池田昭光(東京都立大学大学院社会科学研究科社会人類学専攻博士課程)

 このセミナーを通じ、「地域研究」の重要性に気づかされたことは、思わぬ、しかし結果としては一番の収穫であった。参加者の研究発表に対して、スタッフがコメントをしたり、議論をしたりするのを聞いているうちに、ここにあるのは「地域研究という場」だ--私の場合は「中東地域研究」--と思った。私自身の専攻が社会人類学であることから、普段の研究上の関心は、人類学一般と、自分のフィールドであるレバノンに限られる傾向にあった。そこでは、フィールドワークから得られる、一地方ないしは一都市の事例と、超地域的な人類学的理論とが、ともすればひとっとびに結びつけられる嫌いがある。その思い切りが人類学の魅力であるのは確かなのだが、セミナーでは、いわばフィールドの個別と人類学理論の一般との間に、地域研究という問題--中東地域が中東地域として抱える問題を検討することの必要性--があることに思いいたったのである。

 これは、「地域研究はディシプリンではない」式の言いかたに慣れた身としては、新鮮な発見であった。たしかに、地域研究は、独自の理論にもとづいて成立している分野ではないのかもしれない。しかし、それが「理論」という言葉では言えないような「場」であるからこそ重要なのだ、ということがあるのではないか。その「場」が意識されなければ、人類学的なフィールドというミクロは、うまく支えられないまま、はったりのようにして「理論」に回収されてしまうのではないか。こうした発見をもとに、「リアリティ」を保証するものとしての地域研究ということを今後考えてみたいと思った次第である。

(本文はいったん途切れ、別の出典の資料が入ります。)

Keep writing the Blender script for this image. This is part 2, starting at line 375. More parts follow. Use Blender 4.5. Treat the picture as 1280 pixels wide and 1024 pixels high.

 このような、自分に決定的に欠けているものが意識される、その意味では緊張させられる機会ではあったのだが、しかし全体としては、思ったよりもリラックスした雰囲気があった。実際の研究発表では、参加者からの疑問や反論に対して、不必要に構えることなく、素直に、自分の思ったところを答えられたように思う。こうした雰囲気作りは、スタッフによる、意識的・無意識的な努力に負うところが大きいだろう。このような貴重な機会が与えられたことに対し、あらためてお礼を申しあげる次第である。